> _Exercise description_
Output exactly the lines from the line containing "Build this scene" through the line containing "def floor_z(y): return", inclusive, and omit any pictures.

>> BEGIN

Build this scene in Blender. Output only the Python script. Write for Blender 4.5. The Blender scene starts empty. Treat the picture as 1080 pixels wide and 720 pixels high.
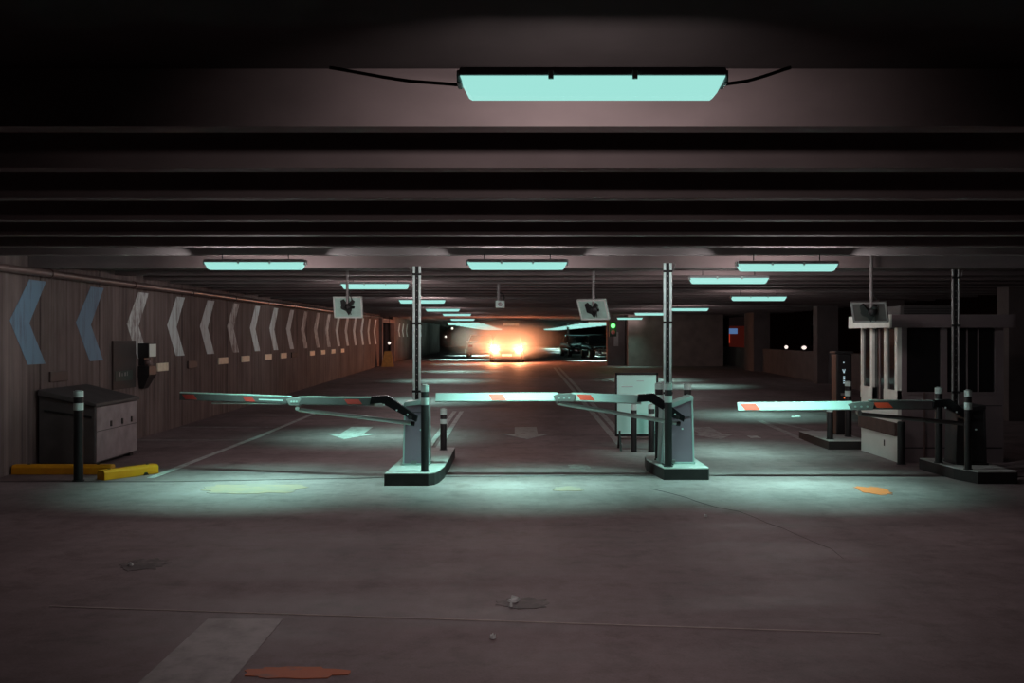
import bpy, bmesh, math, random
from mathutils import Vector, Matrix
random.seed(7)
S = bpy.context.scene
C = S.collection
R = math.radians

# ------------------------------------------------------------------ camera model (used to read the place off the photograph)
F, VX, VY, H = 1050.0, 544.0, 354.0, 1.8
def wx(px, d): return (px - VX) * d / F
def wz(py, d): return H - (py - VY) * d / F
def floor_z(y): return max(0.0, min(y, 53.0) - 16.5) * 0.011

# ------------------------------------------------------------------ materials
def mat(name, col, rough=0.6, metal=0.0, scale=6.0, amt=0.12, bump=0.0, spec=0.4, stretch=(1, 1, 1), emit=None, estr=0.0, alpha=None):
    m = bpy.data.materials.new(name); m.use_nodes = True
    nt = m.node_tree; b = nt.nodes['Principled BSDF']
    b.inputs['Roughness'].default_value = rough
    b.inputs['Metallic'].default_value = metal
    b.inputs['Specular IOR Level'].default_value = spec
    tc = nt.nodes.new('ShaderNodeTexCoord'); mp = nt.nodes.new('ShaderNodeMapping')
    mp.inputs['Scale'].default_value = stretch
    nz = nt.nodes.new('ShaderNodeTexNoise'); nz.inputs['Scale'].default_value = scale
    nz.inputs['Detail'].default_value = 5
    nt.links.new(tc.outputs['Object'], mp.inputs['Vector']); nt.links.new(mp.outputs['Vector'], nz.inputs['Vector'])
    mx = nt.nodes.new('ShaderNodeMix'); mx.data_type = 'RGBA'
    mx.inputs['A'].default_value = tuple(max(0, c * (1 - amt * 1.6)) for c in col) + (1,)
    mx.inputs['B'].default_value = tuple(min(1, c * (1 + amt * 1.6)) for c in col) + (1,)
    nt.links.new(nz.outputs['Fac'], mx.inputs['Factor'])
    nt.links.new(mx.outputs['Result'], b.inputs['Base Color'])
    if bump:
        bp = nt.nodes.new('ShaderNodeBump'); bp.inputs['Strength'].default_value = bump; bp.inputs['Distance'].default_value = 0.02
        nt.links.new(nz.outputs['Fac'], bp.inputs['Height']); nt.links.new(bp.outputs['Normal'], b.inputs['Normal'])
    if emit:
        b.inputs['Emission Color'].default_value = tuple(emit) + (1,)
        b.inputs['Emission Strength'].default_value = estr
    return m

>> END
>> BEGIN

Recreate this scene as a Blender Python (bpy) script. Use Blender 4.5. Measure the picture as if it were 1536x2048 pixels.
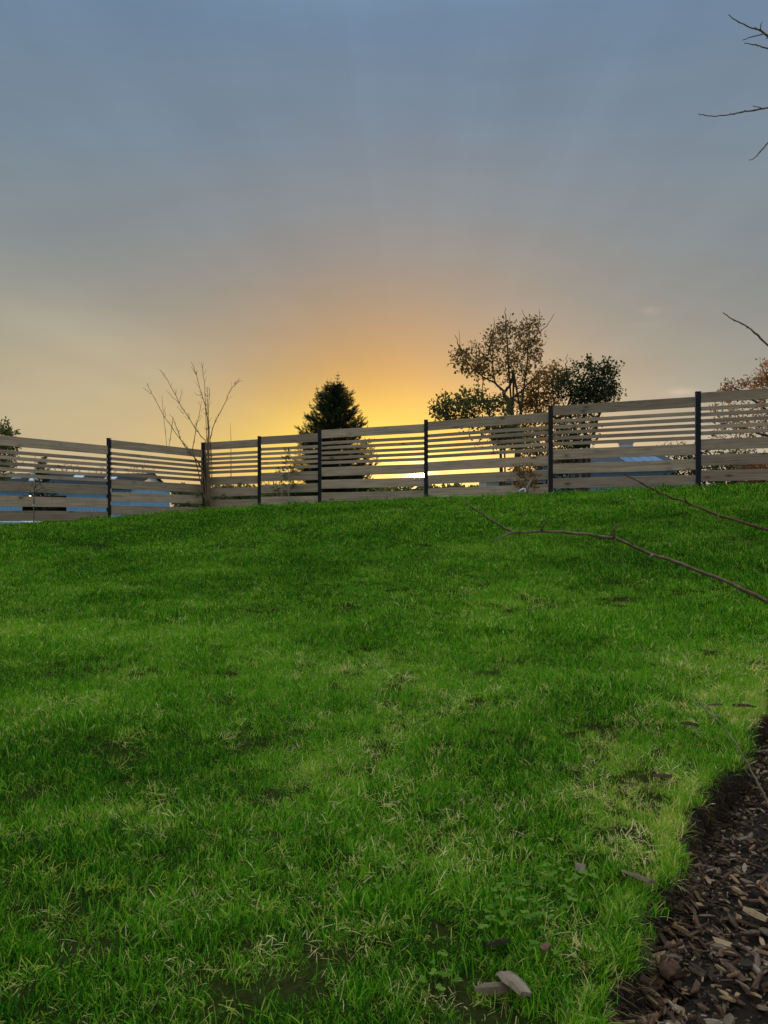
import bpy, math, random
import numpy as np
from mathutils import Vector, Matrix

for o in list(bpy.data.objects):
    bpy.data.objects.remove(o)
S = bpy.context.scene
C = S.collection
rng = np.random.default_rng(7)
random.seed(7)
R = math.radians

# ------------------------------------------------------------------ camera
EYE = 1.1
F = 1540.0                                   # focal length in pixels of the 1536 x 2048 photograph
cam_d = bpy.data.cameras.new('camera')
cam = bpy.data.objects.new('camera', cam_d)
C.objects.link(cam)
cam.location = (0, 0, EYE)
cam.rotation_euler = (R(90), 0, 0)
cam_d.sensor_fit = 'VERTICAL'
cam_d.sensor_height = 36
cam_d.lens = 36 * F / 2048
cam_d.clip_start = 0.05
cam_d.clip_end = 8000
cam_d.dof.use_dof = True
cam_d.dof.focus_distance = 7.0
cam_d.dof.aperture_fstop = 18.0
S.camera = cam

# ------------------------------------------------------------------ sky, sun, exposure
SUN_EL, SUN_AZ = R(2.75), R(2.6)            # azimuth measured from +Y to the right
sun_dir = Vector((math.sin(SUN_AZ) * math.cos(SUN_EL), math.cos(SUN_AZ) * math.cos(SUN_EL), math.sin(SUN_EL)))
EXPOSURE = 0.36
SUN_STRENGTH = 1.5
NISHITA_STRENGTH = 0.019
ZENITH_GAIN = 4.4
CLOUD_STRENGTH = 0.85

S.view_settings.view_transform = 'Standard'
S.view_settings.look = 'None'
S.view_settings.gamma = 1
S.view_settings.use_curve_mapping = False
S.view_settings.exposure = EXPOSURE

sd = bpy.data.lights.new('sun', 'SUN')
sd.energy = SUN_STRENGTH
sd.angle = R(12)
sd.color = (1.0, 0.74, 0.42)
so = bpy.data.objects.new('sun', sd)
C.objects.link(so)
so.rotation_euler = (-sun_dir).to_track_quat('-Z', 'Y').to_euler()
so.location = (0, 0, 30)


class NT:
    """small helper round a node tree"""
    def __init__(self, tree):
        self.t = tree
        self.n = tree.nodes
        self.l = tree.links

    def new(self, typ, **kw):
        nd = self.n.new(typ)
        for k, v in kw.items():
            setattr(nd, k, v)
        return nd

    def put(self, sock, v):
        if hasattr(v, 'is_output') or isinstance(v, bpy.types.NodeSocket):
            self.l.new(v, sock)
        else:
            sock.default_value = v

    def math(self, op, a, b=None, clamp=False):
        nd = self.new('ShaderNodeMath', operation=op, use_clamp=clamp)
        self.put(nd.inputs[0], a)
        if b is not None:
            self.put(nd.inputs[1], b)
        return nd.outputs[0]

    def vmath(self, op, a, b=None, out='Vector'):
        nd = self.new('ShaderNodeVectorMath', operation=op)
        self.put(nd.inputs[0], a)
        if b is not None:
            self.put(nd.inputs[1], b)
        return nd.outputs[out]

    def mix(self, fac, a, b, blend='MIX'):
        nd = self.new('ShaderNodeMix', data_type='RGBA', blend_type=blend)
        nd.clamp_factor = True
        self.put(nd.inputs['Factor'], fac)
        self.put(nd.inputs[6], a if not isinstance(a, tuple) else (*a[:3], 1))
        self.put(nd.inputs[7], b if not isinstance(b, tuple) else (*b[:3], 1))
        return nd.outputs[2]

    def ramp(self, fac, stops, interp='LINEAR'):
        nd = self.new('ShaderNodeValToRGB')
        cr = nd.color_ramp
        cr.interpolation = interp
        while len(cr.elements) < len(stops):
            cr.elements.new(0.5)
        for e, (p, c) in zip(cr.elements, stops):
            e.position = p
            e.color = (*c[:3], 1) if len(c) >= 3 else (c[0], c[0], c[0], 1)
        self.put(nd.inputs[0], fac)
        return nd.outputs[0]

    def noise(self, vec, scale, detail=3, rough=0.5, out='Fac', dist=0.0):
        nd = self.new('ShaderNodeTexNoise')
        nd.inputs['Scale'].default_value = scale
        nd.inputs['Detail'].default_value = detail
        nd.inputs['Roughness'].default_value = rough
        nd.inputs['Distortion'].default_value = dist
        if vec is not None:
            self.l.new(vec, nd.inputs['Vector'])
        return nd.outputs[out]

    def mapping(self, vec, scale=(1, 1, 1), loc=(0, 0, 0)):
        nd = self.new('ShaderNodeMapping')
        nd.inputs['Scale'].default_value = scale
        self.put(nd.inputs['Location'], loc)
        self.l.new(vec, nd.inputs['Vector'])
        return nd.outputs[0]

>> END

> _Result for this task_
Build this scene in Blender. Output only the Python script. Write for Blender 4.5. The Blender scene starts empty. Treat the picture as 1080 pixels wide and 720 pixels high.
import bpy, bmesh, math, random
from mathutils import Vector, Matrix
random.seed(7)
S = bpy.context.scene
C = S.collection
R = math.radians

# ------------------------------------------------------------------ camera model (used to read the place off the photograph)
F, VX, VY, H = 1050.0, 544.0, 354.0, 1.8
def wx(px, d): return (px - VX) * d / F
def wz(py, d): return H - (py - VY) * d / F
def floor_z(y): return max(0.0, min(y, 53.0) - 16.5) * 0.011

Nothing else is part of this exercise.